Pada suatu saat, bertempat di Bangsal Prabayeksa, Sri Sultan HB I tengah menimang cicitnya, RM Mustahar (kelak bergelar BPH Diponegoro), putra sulung dari RM Surojo – kelak bergelar Sri Sultan HB III dengan B.R.Ay. Mangkarawati. Di depan istri permaisurinya, Gusti Kanjeng Ratu (GKR) Hageng/Tegalrejo, beliau berkata bahwa anak ini kelak akan membuat kerusakan luar biasa terhadap Belanda, melebihi dari apa yang telah ia lakukan selama Perang Giyanti (Tahun) 1746 s.d. 1755. Adapun hasilnya, hanya Tuhan lah yang mengetahui. Oleh karena itu, anak ini harus engkau (GKR) Hageng) momong dan didik dengan baik dan benar, jangan sampai terpisah dan lepas dari pandanganmu.

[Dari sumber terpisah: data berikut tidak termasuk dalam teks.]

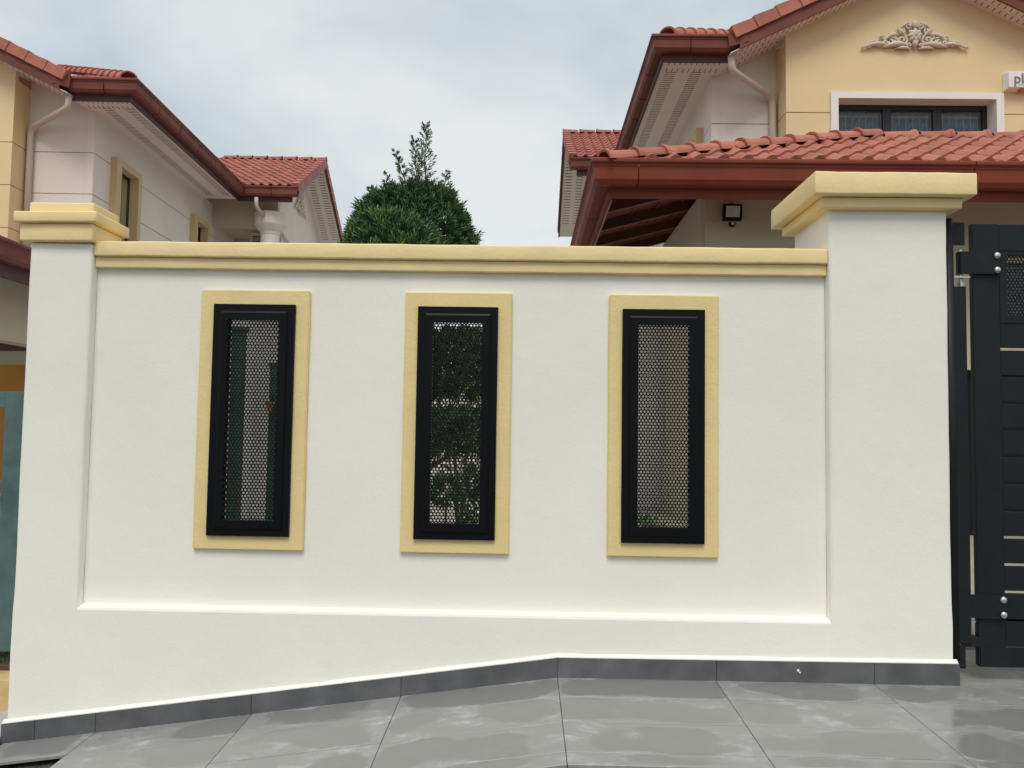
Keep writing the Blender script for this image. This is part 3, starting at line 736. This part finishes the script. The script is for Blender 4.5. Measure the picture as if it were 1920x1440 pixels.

Peristiwa ini diungkapkan oleh BPH Diponegoro dalam Babad Diponegoro, Pupuh XIV, Sinom no. 46 s.d. 47:

“…Kangjeng ibu ingkang bekta, prapta ngarsanya sang aji, pinarak neng Prabayeksa, pan lajeng ngiling ngilingi, Jang Sultan ngandika ris, mbok Ratu buyutireku, besuk wruhanira, wus karsaning Hyang Widi, mapan pinasthi iya kinarya lampahan”.

Pan iku luwih lan ingwang, rusake Welanda benjing, wekasan wallahu alam, marma mbok ratu den becik, momong buyutireki, pan mituhu Kangjeng Ratu, marma tan kenging pisah lan kang wayah buyut iki…”.

Sejak itulah, RM Mustahar diasuh oleh nenek buyutnya, GKR Hageng dan tinggal di Puri Tegalrejo. GKR Hageng mendidik RM Mustahar dengan disiplin, utamanya terkait dengan ilmu Agama Islam, ilmu sastra seperti Babad Tanah Jawi, Mahabharata, olah kanuragan, strategi perang, berkuda, pertanian, peternakan, dll. Tumbuh dan berkembang di luar lingkup bangsawan dan dalam pengawasan langsung GKR Hageng, menjadikan RM Mustahar tumbuh menjadi sosok yang relijius,  berkarakter kuat, shaleh, dan dekat dengan rakyat.

Sumber:

 

Butuh bantuan?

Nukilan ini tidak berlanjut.